Review Summary: New neo-prog can breathe peacefully, there is a great hope
I was recently talking to a friend who asked me if I listen to music that wasn't rock or metal, and I told him about Björk, Latin rock, 90s electronica and even Rosal*a and Kali Uchis. He was a little disappointed because I couldn't name any neo-soul (except Alicia Keys) or pop (although I did say Justice), and I really have a hard time listening to music that doesn't focus on the instrumental, the musicality.
But I also told him that new progressive rock had a lot of these sensibilities, not just in choruses but sometimes in whole tracks. I thought of Sleep Token or even Leprous. And that's how I feel about this new Riverside album, which using influences from funk, electronic music, pop, enriches their progressive rock without taking the spotlight away from distorted guitars, bold rhythm patterns or intricate arrangements but, as Haken is also doing, adding sounds like wind instruments and 80's synth arrangements.
Riverside comes from Poland. Yes, Behemoth and Vader, pure black metal evilness, though for me also from Indukti's progressive metal, which I admire since 2015. And in this case we are again talking about progressive rock and a very innovative, refreshing and daring one, reminding me of Pain Of Salvation's latest works as well as some of Anathema and Katatonia's work, but instead of coming from dark places, having doom or gothic influences, I find this new album, ID.Entity of greater richness and diversity.
Riverside may sound light at times, but the guitars never stop playing, as I already said in a powerful and hard way, but also in combination with keyboards or with a bass that experiments with different colors, that commands, even leads. Steve Harris would like to have songs like that, that orbit so powerfully in the lower notes, but he would lack Flea's vision to achieve what is happening here, a return of the Poles to the adventure of what some have called neo-prog, what I was telling my friend, new sensibilities that are nourished by more and more different sources.

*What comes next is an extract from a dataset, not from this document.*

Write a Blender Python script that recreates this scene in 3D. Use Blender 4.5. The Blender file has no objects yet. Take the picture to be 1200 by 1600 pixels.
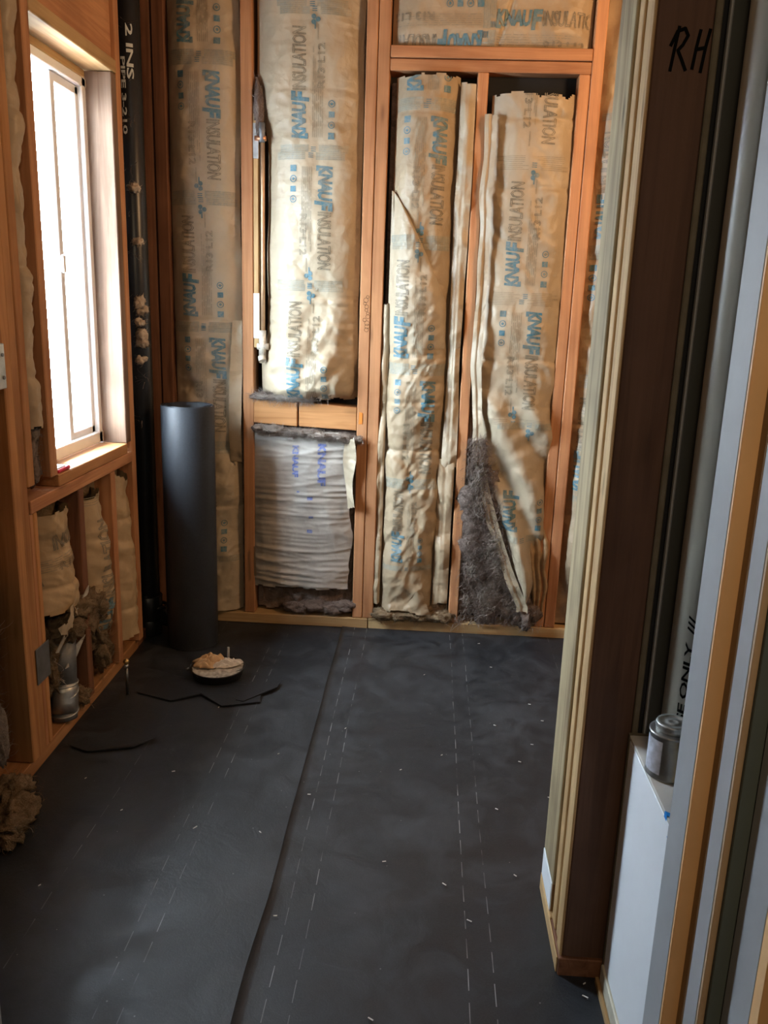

So in ID.Entity we find Hammond organs, rhythmic guitars, acoustic moments, emotional explosions that blow up bridges with drums and guitars, classic rock solos, psychedelia and again, some 80's pop, as heard in the opening Friend Or Foe? and in Self-Aware, where they also dare with some "white ska" a la Police.
It is also a sentimental album, with many moments of acoustic guitar and/or pianos, with whispered vocals, with some sadness and anguish, although it sounds contradictory to what I said at the beginning, but I also perceive joy, celebration or hope translated into more cheerful and fast songs, with enthusiasm.
Conceptually in an album of this time, in which the lyrics worry about the psychological consequences of the new digital identities, disinformation and post-truth in social networks, although it is not the strongest of the proposal.